Wednesday, February 18, 2009


#2.Superman vs. Doomsday

“The Death of Superman” is unique amongst the comics on the list in the sense that it was written by four different writers and drawn by four different artists over four different comic book titles. Writers Dan Jurgens, Louise Simonson, Roger Stern and Jerry Ordway combined to tell the tale of the nearly unstoppable creature of destruction, Doomsday, and his fight with the Justice League and its most powerful member, Superman. Jurgens, Jon Bognadove, Jackson Guice and Tom Grummett, respectively, drew the storyline, which began when, after a month of pounding to get out, a green-clad monster escaped custody in “Superman: Man of Steel” #18.

The monster cut a swath through the country on his journey to Metropolis (he was guided by a tourist sign for Metropolis). The American branch of the Justice League responded to distress calls and arrived on the scene only to be completely decimated by the creature. Booster Gold's costume, which was made in the future, was shredded by the monster. Blue Beetle was throttled to the point of going into a coma. Fire, the Leaguer who could turn into green flame, was doused so thoroughly that she lost the ability to turn back into fire again.

Eventually, it became clear that only one person could possibly stop this creature – Superman. And Superman spent a battle lasting four full issues trying to do so, to no avail.

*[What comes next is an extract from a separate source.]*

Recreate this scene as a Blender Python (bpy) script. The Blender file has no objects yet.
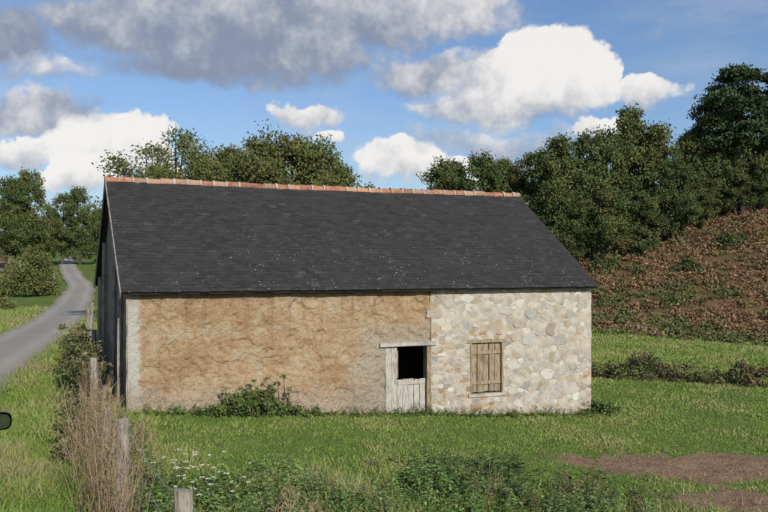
import bpy, bmesh, math, random
import numpy as np
from mathutils import Vector, noise, Matrix
from mathutils.bvhtree import BVHTree

random.seed(7)
C = 3.27; F = 823.0; HY = 265.0
A = math.radians(23)
scene = bpy.context.scene
COL = scene.collection

def rng_(s): return np.random.default_rng(s)

# ------------------------------------------------------------ node helpers
def new_mat(name):
    m = bpy.data.materials.new(name); m.use_nodes = True
    nt = m.node_tree; nt.nodes.clear()
    return m, nt
class NT:
    def __init__(s, nt): s.nt = nt
    def n(s, t, **kw):
        nd = s.nt.nodes.new(t)
        for k, v in kw.items(): setattr(nd, k, v)
        return nd
    def put(s, sock, v):
        if isinstance(v, bpy.types.NodeSocket): s.nt.links.new(v, sock)
        else: sock.default_value = v
    def math(s, op, a, b=None, c=None, clamp=False):
        nd = s.n('ShaderNodeMath', operation=op, use_clamp=clamp)
        s.put(nd.inputs[0], a)
        if b is not None: s.put(nd.inputs[1], b)
        if c is not None: s.put(nd.inputs[2], c)
        return nd.outputs[0]
    def mix(s, f, a, b, blend='MIX'):
        nd = s.n('ShaderNodeMix', data_type='RGBA', blend_type=blend)
        s.put(nd.inputs[0], f)
        s.put(nd.inputs[6], a if isinstance(a, bpy.types.NodeSocket) else (*a, 1))
        s.put(nd.inputs[7], b if isinstance(b, bpy.types.NodeSocket) else (*b, 1))
        return nd.outputs[2]
    def noise(s, vec, scale, detail=4, rough=0.55, dist=0.0):
        nd = s.n('ShaderNodeTexNoise')
        if vec is not None: s.put(nd.inputs['Vector'], vec)
        nd.inputs['Scale'].default_value = scale
        nd.inputs['Detail'].default_value = detail
        nd.inputs['Roughness'].default_value = rough
        nd.inputs['Distortion'].default_value = dist
        return nd.outputs[0]
    def vor(s, vec, scale, feature='F1', out='Distance', rand=1.0):
        nd = s.n('ShaderNodeTexVoronoi', feature=feature)
        if vec is not None: s.put(nd.inputs['Vector'], vec)
        nd.inputs['Scale'].default_value = scale
        nd.inputs['Randomness'].default_value = rand
        return nd.outputs[out]
    def ss(s, v, a, b, t0=0.0, t1=1.0):
        nd = s.n('ShaderNodeMapRange', interpolation_type='SMOOTHSTEP')
        s.put(nd.inputs[0], v); nd.inputs[1].default_value = a; nd.inputs[2].default_value = b
        nd.inputs[3].default_value = t0; nd.inputs[4].default_value = t1
        return nd.outputs[0]
    def coord(s): return s.n('ShaderNodeTexCoord').outputs['Object']
    def scalev(s, v, sc):
        nd = s.n('ShaderNodeMapping'); s.put(nd.inputs[0], v); nd.inputs['Scale'].default_value = sc
        return nd.outputs[0]
    def attr(s, name='Col'):
        nd = s.n('ShaderNodeAttribute', attribute_name=name); return nd
    def bsdf(s, col, rough=0.85, bump=None, bstr=0.5, bdist=0.02, spec=0.3, transl=0.0, metal=0.0):
        p = s.n('ShaderNodeBsdfPrincipled')
        s.put(p.inputs['Base Color'], col if isinstance(col, bpy.types.NodeSocket) else (*col, 1))
        s.put(p.inputs['Roughness'], rough)
        p.inputs['Specular IOR Level'].default_value = spec
        p.inputs['Metallic'].default_value = metal
        if bump is not None:
            b = s.n('ShaderNodeBump'); b.inputs['Strength'].default_value = bstr
            b.inputs['Distance'].default_value = bdist
            s.put(b.inputs['Height'], bump); s.nt.links.new(b.outputs[0], p.inputs['Normal'])
        out = s.n('ShaderNodeOutputMaterial')
        s.nt.links.new(p.outputs[0], out.inputs[0])
        return p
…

The story was told in an interesting fashion. The last four issues in the tale slowly reduced their panel-per-page amounts. “Adventures of Superman” #497 was done entirely with four-panel pages, Action Comics #684 with three-panel page, Superman: The Man of Steel #19 had two-panel pages until Superman #75, written and drawn by Dan Jurgens, was told entirely in full-page spreads. This gave an extra sense of urgency to the title, as though it was a snowball slowly turning into an avalanche.

Unlike most battles, there was little strategy for Superman to deal with here. Doomsday (as the creature became known) was such a sheer force of destruction that all Superman could do was to resort to the most brutal of brute force – to no avail! Whatever Superman came up with, Doomsday seemed to react to and to counter.

Finally, when the creature reached Metropolis, Superman made his last stand – his literal last stand. He and the monster stood toe-to-toe, pummeling each other viciously until finally, hero and villain both reared back all their remaining energies into one last blow – a blow that ultimately killed Doomsday, saving all of Metropolis from his rampage. However, the same punch also proved to be the fatal one for Superman, as well. He died in the arms of his fiancĂ©, Lois Lane, amid the ruins of one of the most extensive battles in comic book history.